Nkiacha Atemnkeng, Sada Malumfashi start Sylt Fellowship 2018.

Nkiacha Atemnkeng, Sada Malumfashi start Sylt Fellowship 2018.

Nkiacha Atemnkeng and Sada Malumfashi have started their Sylt Fellowship in the North of Germany. The residency runs from November 1, 2018, to January 31, 2019.

The Sylt Foundation, founded by Indra Wussow, initiates and supports innovative contemporary literary, visual art, and performance projects with the aim of encouraging cultural dialogue and artistic interaction. In the recent past African writers have benefited from this foundation as they spent time on the Sylt Island in the North of Germany. Some of these are Mildred Barya, Andrée-Marie Diagne Bonané, and Abubakar Adam Ibrahim.

In 2017 the fellowship came to the African literary scene as a partnership with the Cameroon-Nigeria Literary Exchange Program. Those who would qualify for the three-month residency, announced at the opening festival of the Ake Festival 2017, were Cameroonian writer Nkiacha Atemnkeng and Nigerian writer Sada Malumfashi. The residency which started on November 1 will run all the way to January 28, 2019.

Nkiacha Atemnkeng has been published in the 2015 Caine Prize anthology, Lusaka Punk and Other Stories, The Africa Report, Culture Trip, This Is Africa, Brittle Paper, Bakwa, Saraba, and Gyara. He attended the Caine Prize workshop in Ghana in 2015, and the Miles Morland Workshop in Uganda, facilitated by Giles Foden. Atemnkeng who is excited about his residency give us his experience so far.

It was a long journey from Douala via Brussels to Hamburg.

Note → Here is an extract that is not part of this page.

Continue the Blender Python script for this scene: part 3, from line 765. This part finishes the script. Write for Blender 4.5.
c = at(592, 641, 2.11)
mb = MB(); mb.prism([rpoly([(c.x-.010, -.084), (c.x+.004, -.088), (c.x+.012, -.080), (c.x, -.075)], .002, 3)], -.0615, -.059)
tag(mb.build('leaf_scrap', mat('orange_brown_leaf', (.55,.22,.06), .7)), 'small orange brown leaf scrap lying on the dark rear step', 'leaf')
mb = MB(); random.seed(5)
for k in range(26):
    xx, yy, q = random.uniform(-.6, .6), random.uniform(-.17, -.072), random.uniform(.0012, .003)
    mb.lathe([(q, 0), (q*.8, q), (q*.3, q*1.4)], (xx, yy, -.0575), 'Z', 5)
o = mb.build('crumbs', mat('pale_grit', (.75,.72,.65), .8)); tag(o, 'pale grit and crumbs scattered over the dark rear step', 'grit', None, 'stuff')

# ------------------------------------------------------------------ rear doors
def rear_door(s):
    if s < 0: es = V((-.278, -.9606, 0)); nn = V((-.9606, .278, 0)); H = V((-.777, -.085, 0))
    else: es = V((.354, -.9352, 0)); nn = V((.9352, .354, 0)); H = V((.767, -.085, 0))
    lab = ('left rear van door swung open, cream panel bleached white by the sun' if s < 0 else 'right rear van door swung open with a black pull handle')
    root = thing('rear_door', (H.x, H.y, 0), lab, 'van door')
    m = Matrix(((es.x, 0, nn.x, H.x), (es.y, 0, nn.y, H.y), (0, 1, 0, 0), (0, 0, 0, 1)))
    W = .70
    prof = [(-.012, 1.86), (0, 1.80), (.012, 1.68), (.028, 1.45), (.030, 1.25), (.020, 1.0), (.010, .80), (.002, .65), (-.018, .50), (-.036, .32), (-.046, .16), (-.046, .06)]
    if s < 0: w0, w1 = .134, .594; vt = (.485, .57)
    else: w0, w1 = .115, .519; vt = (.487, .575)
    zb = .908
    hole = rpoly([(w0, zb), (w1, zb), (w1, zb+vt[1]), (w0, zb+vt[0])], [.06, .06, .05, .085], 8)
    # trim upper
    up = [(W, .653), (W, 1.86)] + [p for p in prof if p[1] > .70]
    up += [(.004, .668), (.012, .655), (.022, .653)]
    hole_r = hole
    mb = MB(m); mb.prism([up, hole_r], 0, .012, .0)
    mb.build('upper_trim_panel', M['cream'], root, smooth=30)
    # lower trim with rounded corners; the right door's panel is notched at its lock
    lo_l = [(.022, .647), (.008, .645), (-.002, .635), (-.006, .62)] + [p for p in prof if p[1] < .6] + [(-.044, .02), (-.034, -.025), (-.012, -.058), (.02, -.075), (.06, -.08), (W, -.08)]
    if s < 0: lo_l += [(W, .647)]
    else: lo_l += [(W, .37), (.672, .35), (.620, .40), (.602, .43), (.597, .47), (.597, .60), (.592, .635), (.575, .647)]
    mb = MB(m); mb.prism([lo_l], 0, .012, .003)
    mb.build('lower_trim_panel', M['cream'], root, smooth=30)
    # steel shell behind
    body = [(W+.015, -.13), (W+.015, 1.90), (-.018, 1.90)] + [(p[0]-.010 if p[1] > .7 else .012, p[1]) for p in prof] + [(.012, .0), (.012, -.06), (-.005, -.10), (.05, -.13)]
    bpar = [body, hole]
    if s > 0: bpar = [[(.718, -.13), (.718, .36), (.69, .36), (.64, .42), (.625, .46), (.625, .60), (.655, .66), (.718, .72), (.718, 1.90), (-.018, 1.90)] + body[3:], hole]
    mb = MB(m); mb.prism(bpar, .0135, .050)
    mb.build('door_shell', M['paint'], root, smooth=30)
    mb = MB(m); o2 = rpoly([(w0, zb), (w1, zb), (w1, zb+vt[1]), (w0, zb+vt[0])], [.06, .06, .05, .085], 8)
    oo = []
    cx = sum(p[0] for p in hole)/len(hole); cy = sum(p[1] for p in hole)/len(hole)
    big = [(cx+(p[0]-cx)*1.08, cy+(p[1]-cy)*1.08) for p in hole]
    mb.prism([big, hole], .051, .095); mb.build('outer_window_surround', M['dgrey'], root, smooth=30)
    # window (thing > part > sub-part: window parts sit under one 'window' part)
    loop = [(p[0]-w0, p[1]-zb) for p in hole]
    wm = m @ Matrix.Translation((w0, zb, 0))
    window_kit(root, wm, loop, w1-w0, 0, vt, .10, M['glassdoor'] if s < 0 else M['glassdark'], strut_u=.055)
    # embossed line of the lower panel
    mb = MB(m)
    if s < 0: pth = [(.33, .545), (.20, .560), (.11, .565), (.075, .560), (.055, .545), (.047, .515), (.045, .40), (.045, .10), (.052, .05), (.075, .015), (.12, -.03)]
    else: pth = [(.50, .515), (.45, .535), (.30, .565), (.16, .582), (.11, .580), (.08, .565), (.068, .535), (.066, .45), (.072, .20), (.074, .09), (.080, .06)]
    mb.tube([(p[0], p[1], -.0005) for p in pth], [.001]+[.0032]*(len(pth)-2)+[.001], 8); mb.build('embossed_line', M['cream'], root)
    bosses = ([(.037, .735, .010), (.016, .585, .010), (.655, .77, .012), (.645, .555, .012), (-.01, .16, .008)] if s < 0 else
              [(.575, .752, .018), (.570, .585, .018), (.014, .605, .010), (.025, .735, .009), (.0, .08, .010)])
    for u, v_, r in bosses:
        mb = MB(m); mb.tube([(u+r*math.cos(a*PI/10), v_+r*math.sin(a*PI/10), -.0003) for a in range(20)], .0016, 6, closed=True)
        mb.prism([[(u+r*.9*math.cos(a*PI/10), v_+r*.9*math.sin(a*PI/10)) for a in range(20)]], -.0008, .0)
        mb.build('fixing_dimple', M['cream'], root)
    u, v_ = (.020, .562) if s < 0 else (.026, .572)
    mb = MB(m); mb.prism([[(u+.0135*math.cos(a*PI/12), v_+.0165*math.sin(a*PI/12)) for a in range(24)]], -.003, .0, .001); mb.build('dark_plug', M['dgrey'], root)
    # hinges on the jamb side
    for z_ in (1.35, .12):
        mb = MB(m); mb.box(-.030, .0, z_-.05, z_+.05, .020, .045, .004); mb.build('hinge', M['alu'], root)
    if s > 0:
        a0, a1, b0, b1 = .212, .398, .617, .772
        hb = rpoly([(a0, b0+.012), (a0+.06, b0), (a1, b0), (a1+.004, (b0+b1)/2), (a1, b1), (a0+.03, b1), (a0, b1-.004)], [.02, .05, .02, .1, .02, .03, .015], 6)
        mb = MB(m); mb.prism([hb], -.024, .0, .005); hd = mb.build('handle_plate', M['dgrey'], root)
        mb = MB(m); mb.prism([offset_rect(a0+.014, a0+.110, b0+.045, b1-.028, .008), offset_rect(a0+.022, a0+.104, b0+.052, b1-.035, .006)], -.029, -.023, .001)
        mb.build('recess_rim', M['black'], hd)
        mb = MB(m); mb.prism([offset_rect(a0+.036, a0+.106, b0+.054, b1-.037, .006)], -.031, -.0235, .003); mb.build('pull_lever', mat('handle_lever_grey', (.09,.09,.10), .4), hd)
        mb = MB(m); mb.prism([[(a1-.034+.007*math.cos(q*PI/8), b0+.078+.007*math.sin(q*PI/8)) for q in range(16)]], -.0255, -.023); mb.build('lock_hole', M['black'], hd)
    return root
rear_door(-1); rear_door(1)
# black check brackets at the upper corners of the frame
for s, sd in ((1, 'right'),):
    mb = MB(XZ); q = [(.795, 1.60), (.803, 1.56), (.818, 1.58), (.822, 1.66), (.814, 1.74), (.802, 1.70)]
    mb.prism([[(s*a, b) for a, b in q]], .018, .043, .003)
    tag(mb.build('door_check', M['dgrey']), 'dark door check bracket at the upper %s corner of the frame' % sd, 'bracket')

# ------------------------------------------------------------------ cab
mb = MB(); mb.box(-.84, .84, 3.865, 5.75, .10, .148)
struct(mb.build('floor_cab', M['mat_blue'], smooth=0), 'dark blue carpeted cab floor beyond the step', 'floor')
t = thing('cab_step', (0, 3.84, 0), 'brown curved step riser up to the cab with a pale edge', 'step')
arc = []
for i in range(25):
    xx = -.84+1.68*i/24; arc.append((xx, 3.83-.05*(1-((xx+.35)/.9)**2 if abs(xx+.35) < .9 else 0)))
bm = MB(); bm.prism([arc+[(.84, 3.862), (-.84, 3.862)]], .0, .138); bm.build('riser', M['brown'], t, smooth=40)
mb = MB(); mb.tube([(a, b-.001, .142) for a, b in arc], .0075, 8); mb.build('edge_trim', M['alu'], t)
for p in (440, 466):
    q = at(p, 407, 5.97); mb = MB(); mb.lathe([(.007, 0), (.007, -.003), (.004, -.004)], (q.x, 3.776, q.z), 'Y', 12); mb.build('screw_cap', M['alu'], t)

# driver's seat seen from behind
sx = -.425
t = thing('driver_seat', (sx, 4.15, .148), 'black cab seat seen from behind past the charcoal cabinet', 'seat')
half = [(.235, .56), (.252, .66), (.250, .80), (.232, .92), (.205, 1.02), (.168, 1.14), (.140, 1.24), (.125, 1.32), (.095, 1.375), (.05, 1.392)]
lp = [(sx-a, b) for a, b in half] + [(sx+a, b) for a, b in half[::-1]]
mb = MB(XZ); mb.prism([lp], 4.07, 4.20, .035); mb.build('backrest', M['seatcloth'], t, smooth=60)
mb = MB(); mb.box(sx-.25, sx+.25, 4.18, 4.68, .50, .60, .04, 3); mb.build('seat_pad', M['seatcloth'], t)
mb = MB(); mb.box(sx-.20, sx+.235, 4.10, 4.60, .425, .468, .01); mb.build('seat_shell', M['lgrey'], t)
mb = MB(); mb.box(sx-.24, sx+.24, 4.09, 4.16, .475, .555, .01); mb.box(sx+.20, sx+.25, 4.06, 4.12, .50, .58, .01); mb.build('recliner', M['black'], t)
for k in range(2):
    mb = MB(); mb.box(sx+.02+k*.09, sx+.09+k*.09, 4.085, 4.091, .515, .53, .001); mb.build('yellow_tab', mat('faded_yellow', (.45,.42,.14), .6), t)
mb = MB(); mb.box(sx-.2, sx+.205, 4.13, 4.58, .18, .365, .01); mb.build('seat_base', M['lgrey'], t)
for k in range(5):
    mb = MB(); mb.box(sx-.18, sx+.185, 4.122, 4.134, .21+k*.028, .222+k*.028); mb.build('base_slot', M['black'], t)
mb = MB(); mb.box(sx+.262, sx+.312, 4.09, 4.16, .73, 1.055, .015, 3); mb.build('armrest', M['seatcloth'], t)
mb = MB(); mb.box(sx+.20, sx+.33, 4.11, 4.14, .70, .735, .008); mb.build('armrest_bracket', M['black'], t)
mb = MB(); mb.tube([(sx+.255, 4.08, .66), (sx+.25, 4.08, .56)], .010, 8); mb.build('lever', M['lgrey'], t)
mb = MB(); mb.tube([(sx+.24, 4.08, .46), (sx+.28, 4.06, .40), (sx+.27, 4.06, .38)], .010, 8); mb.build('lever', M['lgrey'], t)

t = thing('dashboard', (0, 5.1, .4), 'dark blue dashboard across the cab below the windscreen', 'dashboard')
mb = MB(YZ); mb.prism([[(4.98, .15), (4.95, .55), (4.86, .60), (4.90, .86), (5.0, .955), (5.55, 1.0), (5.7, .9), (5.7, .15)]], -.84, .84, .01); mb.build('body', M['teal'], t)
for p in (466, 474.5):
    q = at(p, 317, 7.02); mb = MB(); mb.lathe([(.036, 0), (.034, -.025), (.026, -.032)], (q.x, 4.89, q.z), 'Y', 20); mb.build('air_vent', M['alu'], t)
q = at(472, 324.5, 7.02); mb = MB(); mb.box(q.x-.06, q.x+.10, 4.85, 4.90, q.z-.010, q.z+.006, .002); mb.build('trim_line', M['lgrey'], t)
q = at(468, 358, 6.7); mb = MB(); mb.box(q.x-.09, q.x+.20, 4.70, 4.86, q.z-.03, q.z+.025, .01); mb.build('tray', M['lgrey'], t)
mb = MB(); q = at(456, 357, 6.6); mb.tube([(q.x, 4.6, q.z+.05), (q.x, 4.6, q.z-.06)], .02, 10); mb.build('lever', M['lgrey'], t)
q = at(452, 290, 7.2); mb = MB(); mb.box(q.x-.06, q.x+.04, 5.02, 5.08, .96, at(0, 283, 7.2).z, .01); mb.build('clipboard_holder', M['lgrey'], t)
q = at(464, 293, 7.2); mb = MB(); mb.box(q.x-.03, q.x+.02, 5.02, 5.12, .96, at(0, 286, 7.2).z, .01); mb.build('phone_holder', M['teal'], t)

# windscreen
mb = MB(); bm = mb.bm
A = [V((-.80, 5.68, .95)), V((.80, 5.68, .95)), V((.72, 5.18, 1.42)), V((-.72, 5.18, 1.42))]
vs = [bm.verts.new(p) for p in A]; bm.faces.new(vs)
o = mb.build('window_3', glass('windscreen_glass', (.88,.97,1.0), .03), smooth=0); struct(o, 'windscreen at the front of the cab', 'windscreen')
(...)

I had to take the train to Altona, then Westerland in Sylt. But the ticket machine thing in Hamburg was in German. First hurdle! Fortunately, a Ghanaian with whom I travelled with helped me to buy the ticket – he’s been a driver in Hamburg for 20 years. In Altona, it was a Libyan and a Syrian who helped me to buy it. (We third world folks know our problems, so it seems we sort of just bond in the West, as the Germans were a little cold). My African brain was stunned at the abundance of trains. My tropical body suffered with the cold.

The picturesque sight of windmills, cattle and sheep in never ending farmlands along the way was a new sight. The icy calm of the North Sea, the hills of sand dunes covered by unusual foliage, the ghostly woods and cemetery silence of Rantum where I live, can easily make a good “Game of thrones” set. Even the horde of affluent hotels, shops and homes in Westerland, which are crisscrossed by luxurious German cars and bicycles all have this air of serenity about them. No noise. Unlike my rowdy and dysfunctional city, Douala. If I did not come along with the Nigerian writer, Sada Malumfashi, then Sylt would have been very lonely. However, I need the solitude and quiet of Rantum for introspection, to enable me complete the first draft of the Douala airport manuscript I started writing in Cameroon, tentatively titled “Gate A-22”.

Sada Malumfashi who lives in Kaduna, Nigeria is interested in the intricacies of language and works on translations from Hausa to English. Malumfashi has had work in Transition Magazine, New Orleans Review, The Africa Report and Saraba Magazine; he also made the shortlist of Writivism’s Koffi Addo Prize for Creative Nonfiction 2017. On the fellowship Malumfashi says,

My experience so far has been that of a journeyman acclimatizing to a new environ. But what has struck throughout the journey is a tale of two train rides. The train ride from Hamburg was a view of glass buildings rising to the skies; graffiti and bawdy human size paintings making scenes on walls along the rain tracks – classy, sexy and inviting. Boarding the train on a ride towards Sylt – the northernmost tip of Germany – however provides one with a view of windmills, ranches, lots of train stops and crossings. Here, drivers and passengers seat with comfort in air conditioned cars and board the train to cross over to the island on a train ride inside luxury cars. Hopefully my stay here in Sylt will be a window to new stories as well as a ride to the end of stories already boarded.